I am informed that the Geneva negotiations have reached the point where the agreements which have been hammered out over the past thirteen months are nearly ready for signature. In considering the position of our government at this juncture I think it is important for us to keep firmly in mind the real political foundation upon which these agreements rest.

When Mr. Khrushchev and I met in Vienna last year,3 we were able to agree on only one of the many issues which divide us. This was our mutual desire to work for a free, independent and neutral Laos. The result has been that the Soviets, as one of the Co-chairmen, have undertaken an international responsibility under the Geneva Accords to assure the compliance of the communist signatories with the terms of those accords. This responsibility will be tested soon as the agreements are signed.

In return for these undertakings by the Soviets, both your delegation and mine have made some concessions in the course of the thirteen months of negotiations. These concessions are the result of the almost complete ineffectiveness of the Royal Laotian Army, as demonstrated again in the recent action at Nam Tha. It is only the threat of American intervention that has enabled us to come as far as we have in Laos. But I hope you agree with me that considering this deteriorating situation the safeguards built into the Laos settlement give us the best hope of future improvement against continuing communist military encroachment through that country.

It is in this lilt [light] that I hope you will reconsider the wisdom of insisting upon a solution of the problem of diplomatic recognition by Laos as a condition for your signature of the Geneva Accords. I recognize the importance of the question and particularly the problem it may create in other countries. On the other hand, I believe that when it is compared with the change of achieving a viable settlement of the Laos problem, the question of the type of representation in Vientiane should not be allowed to determine your countryʼs attitude toward our mutual effort at Geneva.

I hope you will instruct your delegation not to raise issues on which general agreement had been reached last December, nor to bring up new issues. It is unrealistic to expect that other countries will undertake obligations to your nation unless your government, through [Page 513] its signature of these accords, assumes reciprocal obligations. That is why I urge you most earnestly to continue your help in making it possible for the Geneva Accords to be signed promptly by all the participants.
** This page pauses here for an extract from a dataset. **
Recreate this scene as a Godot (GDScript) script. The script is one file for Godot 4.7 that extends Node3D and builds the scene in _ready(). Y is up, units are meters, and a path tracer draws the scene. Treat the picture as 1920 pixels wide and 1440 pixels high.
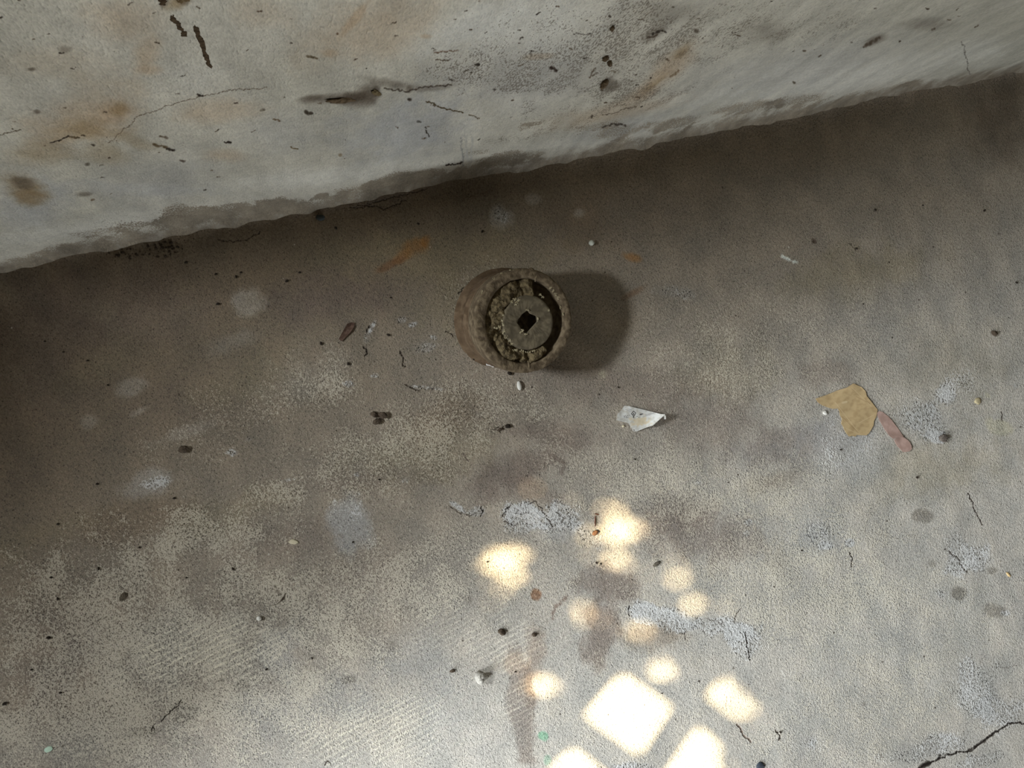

In working to ensure peace and freedom for the people of Southeast Asia, the United States must, of course, depend heavily on its friends. Most of all, we must have the cooperation of the governments and the peoples of Southeast Asia itself. Your government has been most closely associated with mine in this effort, and together we have achieved a great deal to defeat the communist threat to Southeast Asia. It is my earnest hope that we may continue this fruitful cooperation by working together to establish a truly neutral Laos.”

In presenting letter you should stress in strongest terms the importance we attach to Vietnamese help in reaching Laos settlement, safeguards we have in Russian promises and which we building into settlement itself and our determination continue help Viet-Nam defend itself.

We plan no publicity on this note and believe you should request GVN handle as classified communication

Rusk
  1. Source: Washington National Records Center, RG 84, Saigon Embassy Files: FRC 67 A 677, 350 International Pol Rels—350 Laos Conf. In telegram 24, July 8, the Embassy in Saigon reported that Nolting and Harkins thought the draft letter transmitted in Document 234 was excellent. (Telegram 24; Kennedy Library, National Security Files, Vietnam Country Series) But the following day Harriman cabled a new text from Geneva and stated that the old one was too general to be effective. (Confe 1196 and 1197; Department of State, Central Files, 751J.00/7-962) The source text is the same as that suggested by Harriman except for minor changes.
  2. See footnote 1 above.
  3. Kennedy and Khrushchev met at Vienna, June 3-4, 1961.